Equilíbrio. O professor Farid acredita ser possível alcançar um equilíbrio entre a proteção aos cidadãos e a liberdade de discursos. “Nos deparamos com essa questão ao desenvolver a tecnologia para combater a distribuição de pornografia infantil. Sempre houve e sempre haverá um compromisso entre o discurso livre e a proteção das pessoas. Encontrar esse equilíbrio é difícil e requer uma reflexão significativa” afirmou.

Para o diretor internacional da Electronic Frontier Foundation, Danny O’ Brien, a questão é mais complexa e envolve limites do que cada Estado deseja. “Esse tipo de restrição de discurso leva as plataformas online para um caminho perigoso.
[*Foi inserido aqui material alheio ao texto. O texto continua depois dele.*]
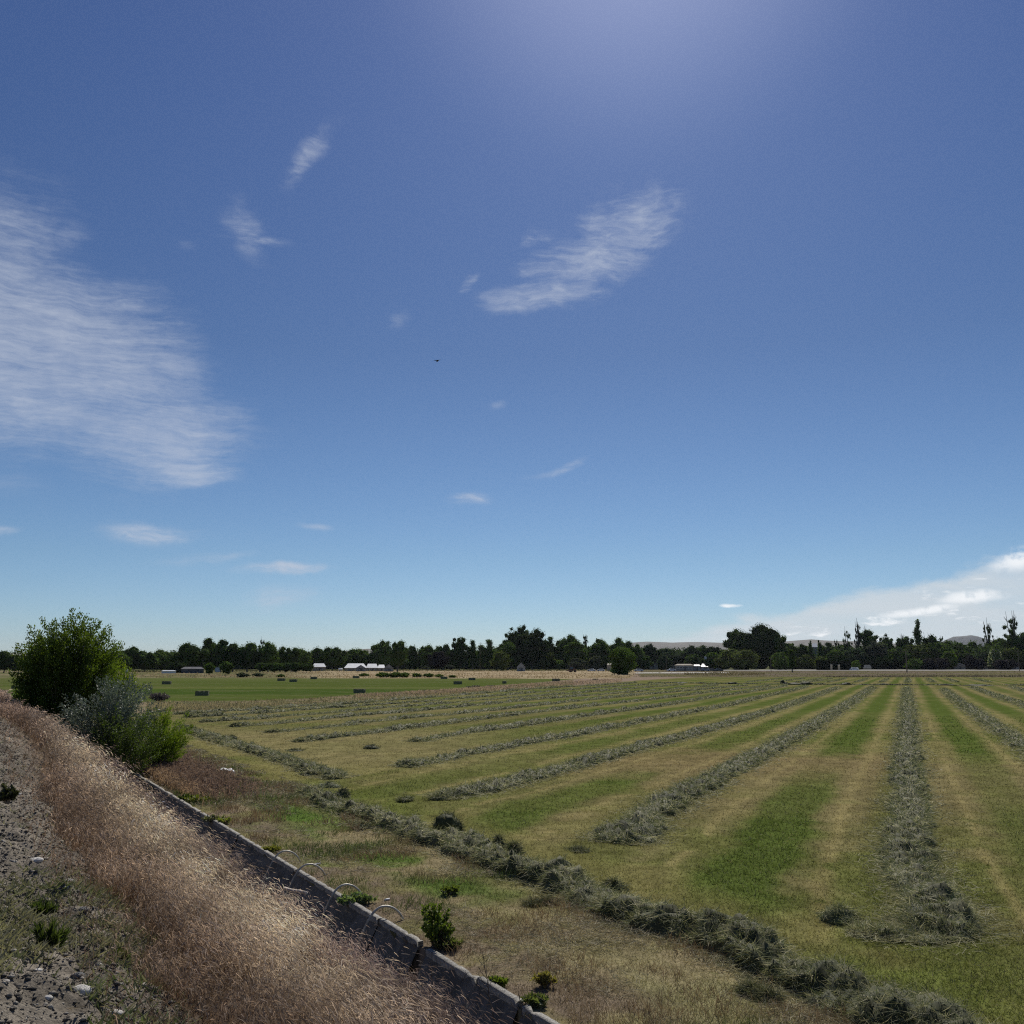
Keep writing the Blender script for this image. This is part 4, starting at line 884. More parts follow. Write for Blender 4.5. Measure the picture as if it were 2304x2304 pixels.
# dark clipped hedges, round garden bush, dark bush row in the wheat
for x, wpx, top, lb in ((1853, 28, 1486, 'leftmost and wide black hedge block by the road'), (1879, 11, 1487, 'narrow black hedge block between two pale posts'), (1902, 23, 1487, 'right black hedge block beside the white van')):
    p = ground(x, 1508.5); mp = scale_at(1508.5)/FPX; t = empty('hedge', p, 0); tag(t, lb, 'hedge', 'black hedge blocks by the road')
    w_, h_ = wpx*mp, (1508.5-top)*mp; B = Bl(); N = 1300; f = rng.integers(0, 4, N); c = np.stack([rng.uniform(-.5, .5, N)*w_, rng.uniform(-.5, .5, N)*3, rng.uniform(0, 1, N)*h_], -1)
    c[f == 0, 1] = -1.5; c[f == 1, 2] = h_; c[f == 2, 0] = -w_/2; c[f == 3, 0] = w_/2; a = rvec(N)*.38; b = np.cross(a, rvec(N)); 
    cube = np.array([[x_, y_, z_] for x_ in (-w_/2, w_/2) for y_ in (-1.4, 1.4) for z_ in (0, h_*.97)]); B.raw(cube, [(0, 1, 3, 2), (4, 6, 7, 5), (0, 4, 5, 1), (2, 3, 7, 6), (1, 5, 7, 3)], [], np.tile((.015, .022, .012), (8, 1)))
    B.raw(np.stack([c-a, c-b, c+a, c+b], 1).reshape(-1, 3), np.arange(N*4).reshape(-1, 4), [], np.tile((.018, .026, .013), (N*4, 1))); B.obj('foliage', M_LEAF, t)
tree(1926, 23, 1487, 1508, 'bush', 'mid', 'round green garden bush behind the white van', 'bush', 'bush', None)
for x, wpx, top, base, lb in ((862, 34, 1511, 1524, 'dark bush at the left end of the bush row in the wheat'), (886, 34, 1510, 1524.5, 'dark bush, second from left in the bush row in the wheat'), (909, 28, 1511, 1524.5, 'dark bush in the middle of the bush row in the wheat'), (937, 24, 1513, 1524, 'smaller bush right of the dense part of the bush row'), (963, 24, 1513, 1524, 'small thin bush toward the right end of the bush row'), (988, 18, 1515, 1524.5, 'low dark bush beside the bale at the end of the bush row'), (1018, 18, 1517, 1525, 'tiny low bush right of the bush row end'),
                             (820, 24, 1513, 1522, 'faint low bush left of the bush row'), (545, 30, 1512, 1524, 'low greyish bush behind the bale pair, right of the two small trees'), (580, 26, 1513, 1523, 'low greyish bush under the orchard row'), (632, 18, 1515, 1524, 'small dark bush just above the upper bale of the pair'), (957, 16, 1497, 1507, 'small pale bush right under the purplish tree'), (1010, 30, 1494, 1507, 'pale yellowish bush under the dark domed tree')):
    tree(x, wpx*.85, top+1, base, 'bush', 'grey' if wpx in (30, 26, 16) else 'mid', lb, 'bush', 'bush', 'bushes at the edges of the wheat strip', n=420)
# far wood closing the gaps behind the single trees
B = Bl()
for q in range(330):
    px = rng.uniform(-260, 2560); dd = rng.uniform(690, 820); a = azel(px, YH)[0]; topy = 7+float(np.interp(px, [-260, 0, 200, 340, 420, 650, 800, 1000, 1100, 1400, 1440, 1640, 1780, 1900, 2050, 2304, 2560], [1478, 1478, 1472, 1470, 1462, 1464, 1469, 1461, 1458, 1452, 1455, 1460, 1455, 1455, 1452, 1450, 1450]))
    R = rng.uniform(6, 10); hh = max(3, (YH-topy)/FPX*dd+EYE)*rng.uniform(.8, 1.15); k = 1+.35*(rng.random(42)-.5); V = UVD*k[:, None]*np.array([R, R, hh*.62])+(math.sin(a)*dd, math.cos(a)*dd, hh*.4)
    cc = np.array(KC['blue'])*rng.uniform(.8, 1.2); V = (V-np.array([math.sin(a)*dd, math.cos(a)*dd, 0]))*np.array([.85, .85, .86])+np.array([math.sin(a)*dd, math.cos(a)*dd, 0]); B.raw(V, UQ, UT, np.tile(cc*.6, (42, 1)))  # blob cores darkened in colour to stand for shade inside the wood
    N = 330; d = rvec(N); d[:, 2] = np.abs(d[:, 2]); c = d*np.array([R, R, hh*.62])*rng.uniform(.85, 1.1, (N, 1))+(math.sin(a)*dd, math.cos(a)*dd, hh*.4); a_ = rvec(N)*.75; b_ = np.cross(a_, rvec(N))
    B.raw(np.stack([c-a_, c-b_, c+a_, c+b_], 1).reshape(-1, 3), np.arange(N*4).reshape(-1, 4), [], np.repeat(cc*rng.uniform(.7, 1.4, (N, 1)), 4, 0))
o = B.obj('far_woodland', M_LEAF); tag(o, 'dim continuous mass of far woodland behind the single trees', 'woodland', kind='stuff')

# ------------------------------------------------------------------ farm buildings, vehicles, poles
def house(x0, x1, ridge, base, label, wall=None, roof=None, depth=9, eave=.55, door=True, name='farmhouse', cat='house', gable=False, windows=2, group=None):
    if x1 < 1600 and 1507 <= base < 1509: base = 1510.3 if gable else 1509.6
    base = max(base, 1505.8); p = ground((x0+x1)/2, base); d = math.hypot(p[0], p[1]); mp = d/FPX; W_ = (x1-x0)*mp; H_ = (base-ridge)*mp; e = H_*eave
    t = empty(name, p, -math.atan2(p[0], p[1])); tag(t, label, cat, group); D = depth
    MB().box((0, 0, e/2), (W_*.96, D, e)).build('wall', wall or M_TANWALL, t)
    B = MB(); th_ = .15
    if gable:   # gable end faces the camera
        hw = W_/2*1.04
        B.add([(-hw, -D/2-.3, e-.1), (0, -D/2-.3, H_), (hw, -D/2-.3, e-.1), (-hw, D/2+.3, e-.1), (0, D/2+.3, H_), (hw, D/2+.3, e-.1), (-hw, -D/2-.3, e-.1-th_), (hw, -D/2-.3, e-.1-th_)], [(0, 1, 4, 3), (1, 2, 5, 4), (0, 6, 7, 2, 1)])
        MB().add([(-W_*.47, -D/2-.31, e), (W_*.47, -D/2-.31, e), (0, -D/2-.31, H_-.25)], [(0, 1, 2)]).build('gable', wall or M_TANWALL, t)
    else:
        hw = W_/2*1.03; hip = min(D/2, W_*.16)
        B.add([(-hw, -D/2-.4, e-.05), (hw, -D/2-.4, e-.05), (hw, D/2+.4, e-.05), (-hw, D/2+.4, e-.05), (-hw+hip, 0, H_), (hw-hip, 0, H_)], [(0, 1, 5, 4), (1, 2, 5), (2, 3, 4, 5), (3, 0, 4), (3, 2, 1, 0)])
    B.build('roof', roof or M_TIN, t)
    for k in range(windows):
        x = (k+.5)/max(1, windows)*W_*.8-W_*.4; w_ = MB().box((x, -D/2-.02, e*.58), (min(1.4, W_*.16), .06, e*.36)).build('window', M_WHITE, t)
        MB().box((x, -D/2-.055, e*.58), (min(1.2, W_*.13), .03, e*.28)).build('pane', M_GLASS, w_)
    if door: MB().box((W_*.06, -D/2-.03, e*.38), (.95, .07, e*.74)).build('door', M_DKROOF, t)
    return t
house(703, 732, 1493.5, 1507, 'small farmhouse with a pale metal roof, left of the long one')
house(776, 824, 1493.5, 1507, 'long farmhouse with a pale roof, its left and widest wing', eave=.42, windows=4, depth=12)
house(800, 823, 1496.5, 1508, 'dark gabled wing in front of the long farmhouse', M_GREYWALL, M_DKROOF, gable=True, eave=.5, depth=5, name='garage', cat='garage')
house(824, 850, 1494, 1507, 'middle wing of the long farmhouse with a pale roof', eave=.45, windows=3)
house(850, 866, 1496, 1507, 'short pale roofed shed joined to the right of the long farmhouse', eave=.5, windows=1, name='shed', cat='shed')
house(864, 885, 1494.5, 1508, 'brown gabled house at the right end of the farm', M_GREYWALL, M_SHINGLE, gable=True, eave=.45, depth=6)
house(1163, 1182, 1491, 1507.5, 'small dim gabled house in the shade under the huge dark tree', M_GREYWALL, M_GREYWALL, gable=True, eave=.5, depth=5)
house(365, 394, 1508.5, 1515, 'low white trailer under the black bushy tree', M_WHITE, M_TIN, depth=3, eave=.8, door=False, name='trailer', cat='trailer', windows=0)
house(279, 288, 1503, 1513.5, 'small white leaning shed near the leafy bush', M_WHITE, M_WHITE, depth=3, gable=True, eave=.6, door=False, name='shed', cat='shed', windows=0)
house(484, 495, 1498, 1512, 'white shed seen between the two small round trees', M_WHITE, M_TIN, depth=4, eave=.7, door=False, name='shed', cat='shed', windows=0)
house(410, 456, 1501.5, 1514.5, 'long dark open shed left of the two small round trees', M_DKROOF, M_DKROOF, depth=5, eave=.7, door=False, name='shed', cat='shed', windows=0)
house(1366, 1378, 1493, 1507.5, 'low pale flat shed left of the lone bushy tree', M_TANWALL, M_TANWALL, depth=4, eave=.8, door=False, name='shed', cat='shed', windows=0)
house(1519, 1560, 1494.5, 1507.5, 'long pale mobile home at the left of the trailer yard', M_TANWALL, M_TANWALL, depth=4, eave=.82, windows=5, name='mobile_home', cat='mobile home')
house(1560, 1576, 1496, 1507.5, 'short pale mobile home beside the long one', M_GREYWALL, M_TIN, depth=4, eave=.8, windows=1, name='mobile_home', cat='mobile home')
house(1458, 1480, 1486, 1506.5, 'brown roofed house dimly seen under the bluish trees', M_TANWALL, M_SHINGLE, eave=.6)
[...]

Quem define ‘terrorismo’? O Facebook, por exemplo, pretende impor sua política apenas contra o que o governo americano descreve como terroristas ou também atenderá uma solicitação no caso de a Rússia acusar alguém de terrorismo?”

O’Brien conclui afirmando que a questão da transparência nessa forma de combate online também é importante. “O conteúdo deletado e os usuários retirados das redes em resposta às pressões políticas são muito mais difíceis de rastrear. Precisamos saber qual discurso está sendo realmente afetado pelas ações (de combate ao EI).”